Nein. Für die Sterne zählt nur die Qualität des Essens. Ein schönes Gegenbeispiel ist das Le Moissonnier in Köln. Man sitzt dort relativ eng, die Stühle sind auch nicht die bequemsten, die Atmosphäre ist lebhaft. Das Haus îst aktuell mit zwei Sternen ausgezeichnet und erfüllt dabei sicher nicht das Klischee, das bei manchen Leuten noch von einem Spitzenrestaurant vorherrscht. Wir haben in den letzten Jahren vermehrt auch Häuser ausgezeichnet, die das Gegenteil von pompös sind und lediglich mit einem Besteck von maximal fünf Bestecken in unserer Kategorie Ausstattung eingeordnet werden, wie zum Beispiel das Tramin in München.
Wie stellt der Guide Michelin sicher, dass ein Stern in Bayern tatsächlich die gleiche Küchenleistung widerspiegelt wie in Berlin?

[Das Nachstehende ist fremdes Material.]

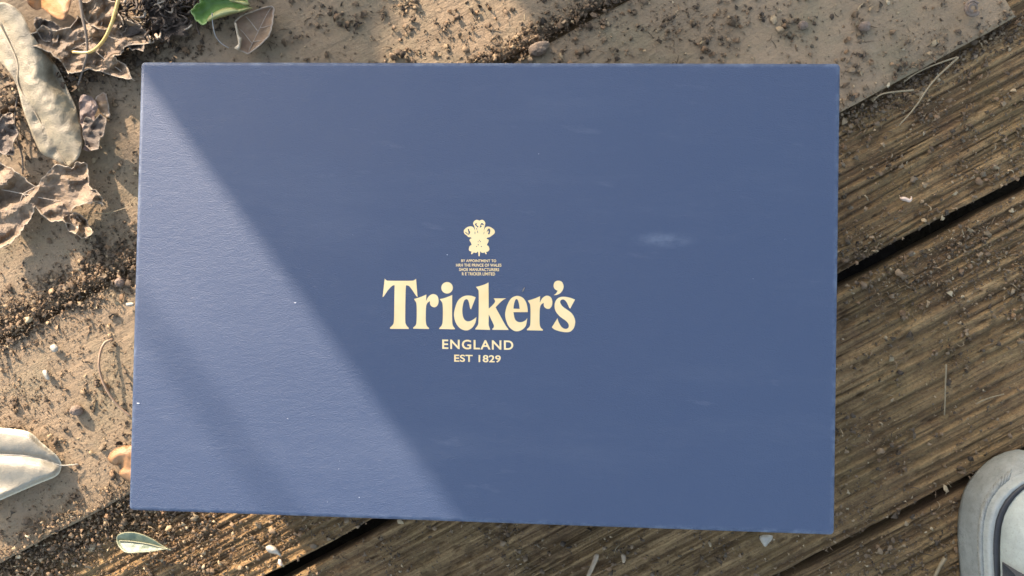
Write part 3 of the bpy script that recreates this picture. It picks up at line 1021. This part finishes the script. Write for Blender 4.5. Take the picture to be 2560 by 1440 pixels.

Unsere Inspektoren haben keine festen Einsatzgebiete. Es gibt jedes Jahr eine neue Einteilung der Regionen, die sicherstellt, dass unsere Inspektoren in vielen Teilen Deutschlands unterwegs sind. Und wenn einer von ihnen ein Restaurant für einen neuen Stern vorschlägt, schicken wir weitere Inspektoren dorthin, um eine solche Entscheidung festigen zu können.
Welche Rolle spielt der Küchenstil bei der Bewertung? Es sieht beim Guide Deutschland so aus, als hätten derzeit Avantgardisten wie Juan Amador oder gar Spartenrestaurants, die japanische oder indische Küche anbieten bessere Chancen als noch vor sechs oder sieben Jahren.
Ich denke nicht, dass der Michelin Führer sich verändert hat, sondern die Restaurants haben sich entwickelt. In diesem Jahr haben wir zum Beispiel mit dem taku in Köln ein Restaurant mit asiatischer Küche ausgezeichnet, im letzten Jahr mit dem Nagaya in Düsseldorf einen Japaner. Wir sind da völlig offen. Der Umstand, dass erst jetzt für diese Häuser Sterne vergeben werden, zeigt nur, dass die nötige Qualität in der Vergangenheit in Deutschland nicht zu finden war.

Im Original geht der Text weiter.